Given task> Pictures stay out of your copy, but everything else in the records below must be repeated exactly.
==== Supplied information ====
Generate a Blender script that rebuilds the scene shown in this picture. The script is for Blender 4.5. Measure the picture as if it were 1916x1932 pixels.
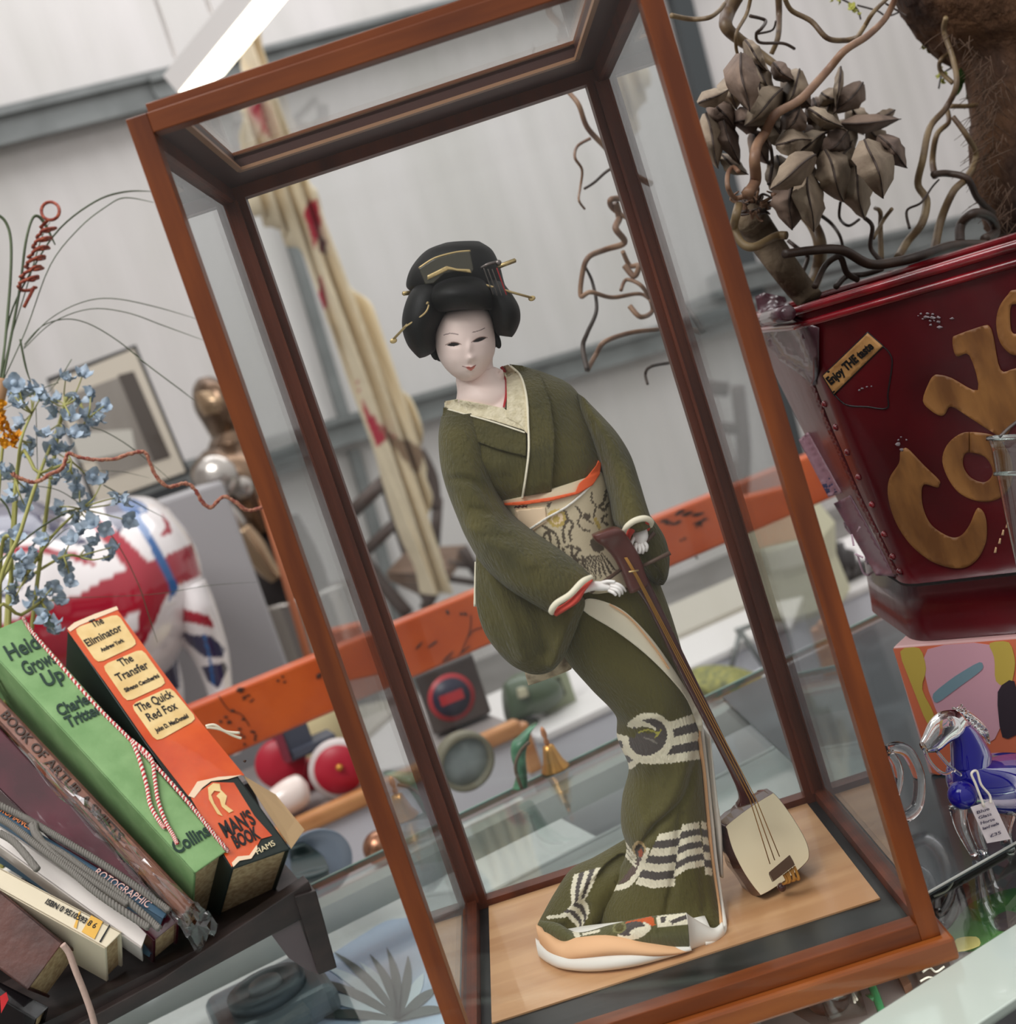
import bpy, math, random
import numpy as np
from mathutils import Vector, Matrix
from mathutils.bvhtree import BVHTree
random.seed(7); RNG = np.random.default_rng(7)
for _o in list(bpy.data.objects): bpy.data.objects.remove(_o)
SC = bpy.context.scene; COL = SC.collection

# ------------------------------------------------------------------ camera
CAMP = (0.152413, -0.755118, 0.446357); YAW, PITCH, ROLL, FPX = 0.009847, -0.117422, -0.316839, 2283.49
CROT = Matrix.Rotation(YAW, 3, 'Z') @ Matrix.Rotation(math.pi/2+PITCH, 3, 'X') @ Matrix.Rotation(ROLL, 3, 'Z')
cam_d = bpy.data.cameras.new('camera'); cam = bpy.data.objects.new('camera', cam_d); COL.objects.link(cam)
cam.matrix_world = Matrix.Translation(CAMP) @ CROT.to_4x4()
cam_d.sensor_fit = 'HORIZONTAL'; cam_d.sensor_width = 36.0; cam_d.lens = FPX*36.0/1916.0
cam_d.clip_start = 0.02; cam_d.clip_end = 60
cam_d.dof.use_dof = True; cam_d.dof.focus_distance = 0.93; cam_d.dof.aperture_fstop = 7.0
SC.camera = cam
# ------------------------------------------------------------------ light
world = bpy.data.worlds.new('world'); SC.world = world; world.use_nodes = True
wn = world.node_tree; bg = wn.nodes['Background']
tc = wn.nodes.new('ShaderNodeTexCoord'); sep = wn.nodes.new('ShaderNodeSeparateXYZ'); rp = wn.nodes.new('ShaderNodeValToRGB')
wn.links.new(tc.outputs['Generated'], sep.inputs[0]); wn.links.new(sep.outputs['Z'], rp.inputs['Fac'])
rp.color_ramp.elements[0].position = 0.0; rp.color_ramp.elements[0].color = (0.52, 0.51, 0.50, 1)
rp.color_ramp.elements[1].position = 0.75; rp.color_ramp.elements[1].color = (1.0, 0.982, 0.965, 1)
wn.links.new(rp.outputs['Color'], bg.inputs['Color']); bg.inputs['Strength'].default_value = 1.0
def area(name, loc, target, sx, sy, power, col=(1, 1, 1)):
    l = bpy.data.lights.new(name, 'AREA'); l.shape = 'RECTANGLE'; l.size = sx; l.size_y = sy; l.energy = power; l.color = col
    o = bpy.data.objects.new(name, l); COL.objects.link(o); o.location = loc
    o.rotation_euler = (Vector(target)-Vector(loc)).to_track_quat('-Z', 'Y').to_euler(); return o
area('front_fill_light', (-1.2, -0.9, 3.0), (0.2, 0.3, 0.2), 2.2, 1.4, 95, (1.0, 0.985, 0.97))  # added area light, brightens case and doll from the front
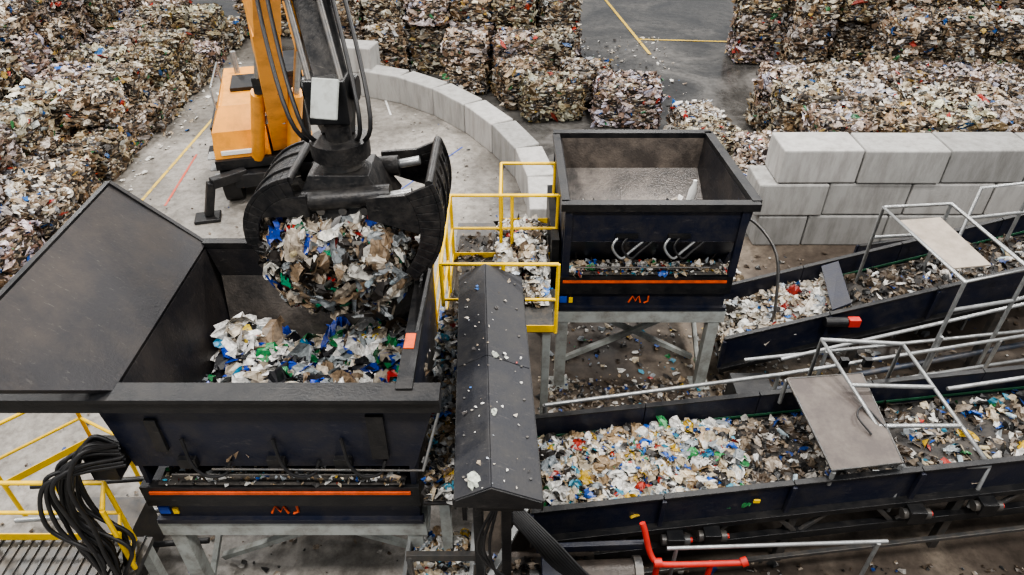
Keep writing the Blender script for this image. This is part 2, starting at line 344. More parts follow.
====
Solution>
Generate a Blender script that rebuilds the scene shown in this picture. The script is for Blender 4.5. Measure the picture as if it were 1916x1932 pixels.
import bpy, math, random
import numpy as np
from mathutils import Vector, Matrix
from mathutils.bvhtree import BVHTree
random.seed(7); RNG = np.random.default_rng(7)
for _o in list(bpy.data.objects): bpy.data.objects.remove(_o)
SC = bpy.context.scene; COL = SC.collection

# ------------------------------------------------------------------ camera
CAMP = (0.152413, -0.755118, 0.446357); YAW, PITCH, ROLL, FPX = 0.009847, -0.117422, -0.316839, 2283.49
CROT = Matrix.Rotation(YAW, 3, 'Z') @ Matrix.Rotation(math.pi/2+PITCH, 3, 'X') @ Matrix.Rotation(ROLL, 3, 'Z')
cam_d = bpy.data.cameras.new('camera'); cam = bpy.data.objects.new('camera', cam_d); COL.objects.link(cam)
cam.matrix_world = Matrix.Translation(CAMP) @ CROT.to_4x4()
cam_d.sensor_fit = 'HORIZONTAL'; cam_d.sensor_width = 36.0; cam_d.lens = FPX*36.0/1916.0
cam_d.clip_start = 0.02; cam_d.clip_end = 60
cam_d.dof.use_dof = True; cam_d.dof.focus_distance = 0.93; cam_d.dof.aperture_fstop = 7.0
SC.camera = cam
# ------------------------------------------------------------------ light
world = bpy.data.worlds.new('world'); SC.world = world; world.use_nodes = True
wn = world.node_tree; bg = wn.nodes['Background']
tc = wn.nodes.new('ShaderNodeTexCoord'); sep = wn.nodes.new('ShaderNodeSeparateXYZ'); rp = wn.nodes.new('ShaderNodeValToRGB')
wn.links.new(tc.outputs['Generated'], sep.inputs[0]); wn.links.new(sep.outputs['Z'], rp.inputs['Fac'])
rp.color_ramp.elements[0].position = 0.0; rp.color_ramp.elements[0].color = (0.52, 0.51, 0.50, 1)
rp.color_ramp.elements[1].position = 0.75; rp.color_ramp.elements[1].color = (1.0, 0.982, 0.965, 1)
wn.links.new(rp.outputs['Color'], bg.inputs['Color']); bg.inputs['Strength'].default_value = 1.0
def area(name, loc, target, sx, sy, power, col=(1, 1, 1)):
    l = bpy.data.lights.new(name, 'AREA'); l.shape = 'RECTANGLE'; l.size = sx; l.size_y = sy; l.energy = power; l.color = col
    o = bpy.data.objects.new(name, l); COL.objects.link(o); o.location = loc
    o.rotation_euler = (Vector(target)-Vector(loc)).to_track_quat('-Z', 'Y').to_euler(); return o
area('front_fill_light', (-1.2, -0.9, 3.0), (0.2, 0.3, 0.2), 2.2, 1.4, 95, (1.0, 0.985, 0.97))  # added area light, brightens case and doll from the front
Keep writing the Blender script for this image. This is part 2, starting at line 344. More parts follow.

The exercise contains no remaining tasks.